What to produce: Below is some material; transcribe all of it exactly.

Provided material:
===

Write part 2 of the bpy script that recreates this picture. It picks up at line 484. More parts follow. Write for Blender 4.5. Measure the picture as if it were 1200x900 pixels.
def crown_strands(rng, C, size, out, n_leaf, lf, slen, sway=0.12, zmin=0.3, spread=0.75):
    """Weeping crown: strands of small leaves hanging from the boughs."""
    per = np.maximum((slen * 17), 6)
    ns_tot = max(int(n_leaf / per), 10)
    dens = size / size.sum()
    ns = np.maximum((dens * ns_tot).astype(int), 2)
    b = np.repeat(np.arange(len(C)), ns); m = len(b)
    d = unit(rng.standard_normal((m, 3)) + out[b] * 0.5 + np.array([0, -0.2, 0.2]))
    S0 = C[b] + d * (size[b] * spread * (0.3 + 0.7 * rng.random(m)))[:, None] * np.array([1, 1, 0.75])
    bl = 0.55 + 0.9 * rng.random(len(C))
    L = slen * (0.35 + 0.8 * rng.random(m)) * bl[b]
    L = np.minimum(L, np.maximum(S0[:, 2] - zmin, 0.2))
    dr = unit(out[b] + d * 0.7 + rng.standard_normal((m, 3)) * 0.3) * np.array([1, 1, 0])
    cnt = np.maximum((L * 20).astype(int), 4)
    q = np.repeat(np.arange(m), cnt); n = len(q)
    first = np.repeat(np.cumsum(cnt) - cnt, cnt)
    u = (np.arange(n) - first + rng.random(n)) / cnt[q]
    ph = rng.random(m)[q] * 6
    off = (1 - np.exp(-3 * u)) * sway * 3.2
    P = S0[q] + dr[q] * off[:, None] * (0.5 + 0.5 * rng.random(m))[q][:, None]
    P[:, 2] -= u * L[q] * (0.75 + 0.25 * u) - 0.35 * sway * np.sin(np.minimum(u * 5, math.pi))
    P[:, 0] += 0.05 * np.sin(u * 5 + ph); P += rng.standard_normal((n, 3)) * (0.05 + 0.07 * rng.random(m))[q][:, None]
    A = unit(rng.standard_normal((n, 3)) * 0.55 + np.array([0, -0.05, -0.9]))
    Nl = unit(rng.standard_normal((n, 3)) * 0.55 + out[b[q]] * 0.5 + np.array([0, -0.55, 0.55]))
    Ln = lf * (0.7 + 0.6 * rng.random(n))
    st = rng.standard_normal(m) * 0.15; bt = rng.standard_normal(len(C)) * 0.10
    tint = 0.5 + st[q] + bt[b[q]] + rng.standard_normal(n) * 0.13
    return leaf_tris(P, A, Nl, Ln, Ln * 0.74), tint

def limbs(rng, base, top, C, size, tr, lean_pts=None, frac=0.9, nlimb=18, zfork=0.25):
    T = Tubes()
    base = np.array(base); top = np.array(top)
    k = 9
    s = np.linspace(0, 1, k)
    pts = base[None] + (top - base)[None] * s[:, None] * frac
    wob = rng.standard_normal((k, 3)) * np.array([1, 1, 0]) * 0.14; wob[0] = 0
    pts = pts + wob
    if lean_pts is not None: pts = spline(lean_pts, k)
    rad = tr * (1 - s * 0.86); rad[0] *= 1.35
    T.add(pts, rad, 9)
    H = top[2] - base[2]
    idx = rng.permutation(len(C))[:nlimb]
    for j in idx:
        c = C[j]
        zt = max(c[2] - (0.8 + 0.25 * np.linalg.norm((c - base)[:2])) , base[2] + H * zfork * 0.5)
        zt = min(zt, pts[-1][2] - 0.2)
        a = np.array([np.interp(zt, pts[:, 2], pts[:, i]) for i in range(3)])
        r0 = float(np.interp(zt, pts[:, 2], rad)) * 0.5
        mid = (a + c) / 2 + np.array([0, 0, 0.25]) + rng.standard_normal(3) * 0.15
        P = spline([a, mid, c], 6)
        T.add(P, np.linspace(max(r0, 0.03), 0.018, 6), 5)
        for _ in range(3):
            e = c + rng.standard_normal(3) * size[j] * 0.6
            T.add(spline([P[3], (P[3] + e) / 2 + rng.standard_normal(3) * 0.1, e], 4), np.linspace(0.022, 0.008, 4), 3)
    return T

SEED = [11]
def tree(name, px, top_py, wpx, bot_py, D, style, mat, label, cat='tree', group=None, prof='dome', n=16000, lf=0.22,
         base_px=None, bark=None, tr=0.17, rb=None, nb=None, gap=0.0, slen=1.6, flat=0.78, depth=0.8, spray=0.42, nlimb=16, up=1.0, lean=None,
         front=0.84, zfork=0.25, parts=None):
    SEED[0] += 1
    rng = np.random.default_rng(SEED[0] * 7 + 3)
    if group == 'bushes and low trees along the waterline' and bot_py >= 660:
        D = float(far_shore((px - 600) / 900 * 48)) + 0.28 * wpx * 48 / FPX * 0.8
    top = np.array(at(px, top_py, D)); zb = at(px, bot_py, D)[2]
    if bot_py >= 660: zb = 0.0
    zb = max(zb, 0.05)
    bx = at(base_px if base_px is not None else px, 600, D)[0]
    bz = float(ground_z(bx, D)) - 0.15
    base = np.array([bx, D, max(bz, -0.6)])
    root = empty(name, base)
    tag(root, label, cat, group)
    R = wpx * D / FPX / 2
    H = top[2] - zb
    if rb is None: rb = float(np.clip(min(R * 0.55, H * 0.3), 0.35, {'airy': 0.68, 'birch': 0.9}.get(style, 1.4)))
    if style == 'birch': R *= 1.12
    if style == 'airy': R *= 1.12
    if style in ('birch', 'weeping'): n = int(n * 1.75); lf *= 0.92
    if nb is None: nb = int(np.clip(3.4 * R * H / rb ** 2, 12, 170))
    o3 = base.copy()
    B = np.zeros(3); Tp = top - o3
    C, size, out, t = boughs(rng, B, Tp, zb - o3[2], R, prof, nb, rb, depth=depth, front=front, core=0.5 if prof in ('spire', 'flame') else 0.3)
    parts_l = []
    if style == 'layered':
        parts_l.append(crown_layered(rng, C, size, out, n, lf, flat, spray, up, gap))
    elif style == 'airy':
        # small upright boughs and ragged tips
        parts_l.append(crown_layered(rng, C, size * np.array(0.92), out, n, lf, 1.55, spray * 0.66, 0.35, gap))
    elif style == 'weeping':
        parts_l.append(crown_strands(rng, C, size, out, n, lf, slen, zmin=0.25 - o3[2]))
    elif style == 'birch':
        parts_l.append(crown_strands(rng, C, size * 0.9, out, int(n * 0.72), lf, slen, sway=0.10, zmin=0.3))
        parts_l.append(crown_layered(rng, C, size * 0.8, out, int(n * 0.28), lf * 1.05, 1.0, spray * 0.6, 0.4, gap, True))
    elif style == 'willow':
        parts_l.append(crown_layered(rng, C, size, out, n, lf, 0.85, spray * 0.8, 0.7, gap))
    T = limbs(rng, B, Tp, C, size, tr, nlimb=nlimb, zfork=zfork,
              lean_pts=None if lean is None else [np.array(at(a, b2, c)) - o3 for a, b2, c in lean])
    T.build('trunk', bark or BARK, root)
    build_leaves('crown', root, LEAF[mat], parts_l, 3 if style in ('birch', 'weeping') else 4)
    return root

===

Output of the exercise:
Write part 2 of the bpy script that recreates this picture. It picks up at line 484. More parts follow. Write for Blender 4.5. Measure the picture as if it were 1200x900 pixels.
def crown_strands(rng, C, size, out, n_leaf, lf, slen, sway=0.12, zmin=0.3, spread=0.75):
    """Weeping crown: strands of small leaves hanging from the boughs."""
    per = np.maximum((slen * 17), 6)
    ns_tot = max(int(n_leaf / per), 10)
    dens = size / size.sum()
    ns = np.maximum((dens * ns_tot).astype(int), 2)
    b = np.repeat(np.arange(len(C)), ns); m = len(b)
    d = unit(rng.standard_normal((m, 3)) + out[b] * 0.5 + np.array([0, -0.2, 0.2]))
    S0 = C[b] + d * (size[b] * spread * (0.3 + 0.7 * rng.random(m)))[:, None] * np.array([1, 1, 0.75])
    bl = 0.55 + 0.9 * rng.random(len(C))
    L = slen * (0.35 + 0.8 * rng.random(m)) * bl[b]
    L = np.minimum(L, np.maximum(S0[:, 2] - zmin, 0.2))
    dr = unit(out[b] + d * 0.7 + rng.standard_normal((m, 3)) * 0.3) * np.array([1, 1, 0])
    cnt = np.maximum((L * 20).astype(int), 4)
    q = np.repeat(np.arange(m), cnt); n = len(q)
    first = np.repeat(np.cumsum(cnt) - cnt, cnt)
    u = (np.arange(n) - first + rng.random(n)) / cnt[q]
    ph = rng.random(m)[q] * 6
    off = (1 - np.exp(-3 * u)) * sway * 3.2
    P = S0[q] + dr[q] * off[:, None] * (0.5 + 0.5 * rng.random(m))[q][:, None]
    P[:, 2] -= u * L[q] * (0.75 + 0.25 * u) - 0.35 * sway * np.sin(np.minimum(u * 5, math.pi))
    P[:, 0] += 0.05 * np.sin(u * 5 + ph); P += rng.standard_normal((n, 3)) * (0.05 + 0.07 * rng.random(m))[q][:, None]
    A = unit(rng.standard_normal((n, 3)) * 0.55 + np.array([0, -0.05, -0.9]))
    Nl = unit(rng.standard_normal((n, 3)) * 0.55 + out[b[q]] * 0.5 + np.array([0, -0.55, 0.55]))
    Ln = lf * (0.7 + 0.6 * rng.random(n))
    st = rng.standard_normal(m) * 0.15; bt = rng.standard_normal(len(C)) * 0.10
    tint = 0.5 + st[q] + bt[b[q]] + rng.standard_normal(n) * 0.13
    return leaf_tris(P, A, Nl, Ln, Ln * 0.74), tint

def limbs(rng, base, top, C, size, tr, lean_pts=None, frac=0.9, nlimb=18, zfork=0.25):
    T = Tubes()
    base = np.array(base); top = np.array(top)
    k = 9
    s = np.linspace(0, 1, k)
    pts = base[None] + (top - base)[None] * s[:, None] * frac
    wob = rng.standard_normal((k, 3)) * np.array([1, 1, 0]) * 0.14; wob[0] = 0
    pts = pts + wob
    if lean_pts is not None: pts = spline(lean_pts, k)
    rad = tr * (1 - s * 0.86); rad[0] *= 1.35
    T.add(pts, rad, 9)
    H = top[2] - base[2]
    idx = rng.permutation(len(C))[:nlimb]
    for j in idx:
        c = C[j]
        zt = max(c[2] - (0.8 + 0.25 * np.linalg.norm((c - base)[:2])) , base[2] + H * zfork * 0.5)
        zt = min(zt, pts[-1][2] - 0.2)
        a = np.array([np.interp(zt, pts[:, 2], pts[:, i]) for i in range(3)])
        r0 = float(np.interp(zt, pts[:, 2], rad)) * 0.5
        mid = (a + c) / 2 + np.array([0, 0, 0.25]) + rng.standard_normal(3) * 0.15
        P = spline([a, mid, c], 6)
        T.add(P, np.linspace(max(r0, 0.03), 0.018, 6), 5)
        for _ in range(3):
            e = c + rng.standard_normal(3) * size[j] * 0.6
            T.add(spline([P[3], (P[3] + e) / 2 + rng.standard_normal(3) * 0.1, e], 4), np.linspace(0.022, 0.008, 4), 3)
    return T

SEED = [11]
def tree(name, px, top_py, wpx, bot_py, D, style, mat, label, cat='tree', group=None, prof='dome', n=16000, lf=0.22,
         base_px=None, bark=None, tr=0.17, rb=None, nb=None, gap=0.0, slen=1.6, flat=0.78, depth=0.8, spray=0.42, nlimb=16, up=1.0, lean=None,
         front=0.84, zfork=0.25, parts=None):
    SEED[0] += 1
    rng = np.random.default_rng(SEED[0] * 7 + 3)
    if group == 'bushes and low trees along the waterline' and bot_py >= 660:
        D = float(far_shore((px - 600) / 900 * 48)) + 0.28 * wpx * 48 / FPX * 0.8
    top = np.array(at(px, top_py, D)); zb = at(px, bot_py, D)[2]
    if bot_py >= 660: zb = 0.0
    zb = max(zb, 0.05)
    bx = at(base_px if base_px is not None else px, 600, D)[0]
    bz = float(ground_z(bx, D)) - 0.15
    base = np.array([bx, D, max(bz, -0.6)])
    root = empty(name, base)
    tag(root, label, cat, group)
    R = wpx * D / FPX / 2
    H = top[2] - zb
    if rb is None: rb = float(np.clip(min(R * 0.55, H * 0.3), 0.35, {'airy': 0.68, 'birch': 0.9}.get(style, 1.4)))
    if style == 'birch': R *= 1.12
    if style == 'airy': R *= 1.12
    if style in ('birch', 'weeping'): n = int(n * 1.75); lf *= 0.92
    if nb is None: nb = int(np.clip(3.4 * R * H / rb ** 2, 12, 170))
    o3 = base.copy()
    B = np.zeros(3); Tp = top - o3
    C, size, out, t = boughs(rng, B, Tp, zb - o3[2], R, prof, nb, rb, depth=depth, front=front, core=0.5 if prof in ('spire', 'flame') else 0.3)
    parts_l = []
    if style == 'layered':
        parts_l.append(crown_layered(rng, C, size, out, n, lf, flat, spray, up, gap))
    elif style == 'airy':
        # small upright boughs and ragged tips
        parts_l.append(crown_layered(rng, C, size * np.array(0.92), out, n, lf, 1.55, spray * 0.66, 0.35, gap))
    elif style == 'weeping':
        parts_l.append(crown_strands(rng, C, size, out, n, lf, slen, zmin=0.25 - o3[2]))
    elif style == 'birch':
        parts_l.append(crown_strands(rng, C, size * 0.9, out, int(n * 0.72), lf, slen, sway=0.10, zmin=0.3))
        parts_l.append(crown_layered(rng, C, size * 0.8, out, int(n * 0.28), lf * 1.05, 1.0, spray * 0.6, 0.4, gap, True))
    elif style == 'willow':
        parts_l.append(crown_layered(rng, C, size, out, n, lf, 0.85, spray * 0.8, 0.7, gap))
    T = limbs(rng, B, Tp, C, size, tr, nlimb=nlimb, zfork=zfork,
              lean_pts=None if lean is None else [np.array(at(a, b2, c)) - o3 for a, b2, c in lean])
    T.build('trunk', bark or BARK, root)
    build_leaves('crown', root, LEAF[mat], parts_l, 3 if style in ('birch', 'weeping') else 4)
    return root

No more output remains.